Close up of the Yen Sid drawing.

According to the Disney filmmakers, Yen Sid was modeled after Walt Disney right down to his signature facial features recognizable by the animators. Yen Sid's name, which is not given in the film itself, was given to him by the animators; and is "Disney" spelled backwards. Yen Sid was animated by Fred Moore and Vladimir Tytla with the initial design work done by Joe Grant.
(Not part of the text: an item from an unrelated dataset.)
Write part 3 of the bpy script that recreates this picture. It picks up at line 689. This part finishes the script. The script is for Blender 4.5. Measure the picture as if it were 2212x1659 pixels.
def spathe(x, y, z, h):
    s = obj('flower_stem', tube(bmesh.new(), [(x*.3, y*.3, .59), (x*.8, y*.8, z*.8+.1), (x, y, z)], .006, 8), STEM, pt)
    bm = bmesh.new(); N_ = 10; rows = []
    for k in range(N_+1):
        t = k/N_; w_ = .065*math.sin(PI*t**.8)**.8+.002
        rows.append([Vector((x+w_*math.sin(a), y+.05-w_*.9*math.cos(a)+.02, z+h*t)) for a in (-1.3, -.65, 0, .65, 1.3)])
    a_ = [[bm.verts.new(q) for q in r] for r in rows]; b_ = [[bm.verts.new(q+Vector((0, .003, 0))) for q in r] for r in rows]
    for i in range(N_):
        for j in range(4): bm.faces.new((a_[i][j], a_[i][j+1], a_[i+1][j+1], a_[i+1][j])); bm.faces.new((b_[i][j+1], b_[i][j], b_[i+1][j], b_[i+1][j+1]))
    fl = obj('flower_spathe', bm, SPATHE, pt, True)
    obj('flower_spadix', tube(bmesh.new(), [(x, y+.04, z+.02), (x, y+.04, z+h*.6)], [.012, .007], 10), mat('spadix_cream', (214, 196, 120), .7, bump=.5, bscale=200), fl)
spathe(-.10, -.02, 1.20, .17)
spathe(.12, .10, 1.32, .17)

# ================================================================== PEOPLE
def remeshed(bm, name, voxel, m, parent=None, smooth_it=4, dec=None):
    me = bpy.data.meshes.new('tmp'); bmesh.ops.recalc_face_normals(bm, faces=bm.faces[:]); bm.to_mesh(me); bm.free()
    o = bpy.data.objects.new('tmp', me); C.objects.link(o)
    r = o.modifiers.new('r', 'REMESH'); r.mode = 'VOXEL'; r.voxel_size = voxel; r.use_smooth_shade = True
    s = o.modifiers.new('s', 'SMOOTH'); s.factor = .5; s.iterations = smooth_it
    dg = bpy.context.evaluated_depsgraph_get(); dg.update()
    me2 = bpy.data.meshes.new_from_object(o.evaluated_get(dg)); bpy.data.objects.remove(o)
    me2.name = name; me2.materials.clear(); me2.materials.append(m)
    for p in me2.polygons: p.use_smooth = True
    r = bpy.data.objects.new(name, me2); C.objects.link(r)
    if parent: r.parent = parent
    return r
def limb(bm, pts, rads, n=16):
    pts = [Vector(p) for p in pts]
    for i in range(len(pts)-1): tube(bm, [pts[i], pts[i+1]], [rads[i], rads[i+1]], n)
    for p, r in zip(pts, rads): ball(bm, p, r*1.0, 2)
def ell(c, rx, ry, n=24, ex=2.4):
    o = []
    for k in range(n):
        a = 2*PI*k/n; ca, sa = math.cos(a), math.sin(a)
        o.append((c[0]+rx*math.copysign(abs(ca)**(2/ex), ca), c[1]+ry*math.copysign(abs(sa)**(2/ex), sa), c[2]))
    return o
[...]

There is no dialogue in the entire segment, but together the animators created a powerful character whose movements and facial expressions conveyed a sense of great magical power. The animators even used Disney's "dirty look" (which was the look that Walt gave his animators when he disapproved of their work) for the Sorcerer by having him lift his eyebrow while looking down at Mickey.


Photograph showing a close up of the drawing number, 21.

"The Sorcerer's Apprentice," is perhaps Mickey Mouse's most well known role, and as such it was the only 1940 segment that was added to the later film "Fantasia, 2000." However, Yen Sid is possibly the rarest of all the characters in the Disney pantheon, he never says a single word, and is on the screen for only a few minutes. Original production drawings and cels of the character are extremely rare and highly collected and this drawing is a wonderful eyes open image of the character. This drawing is from the scene when Yen Sid comes down the stairs and sees that the room below is filled with water. Mickey had created a spell, using Yen Sid's magical hat, that has caused the brooms to animate, filling pails with water, and quickly flooding the room. Yen Sid waves his hands, breaks the spell, and causes the water to vanish.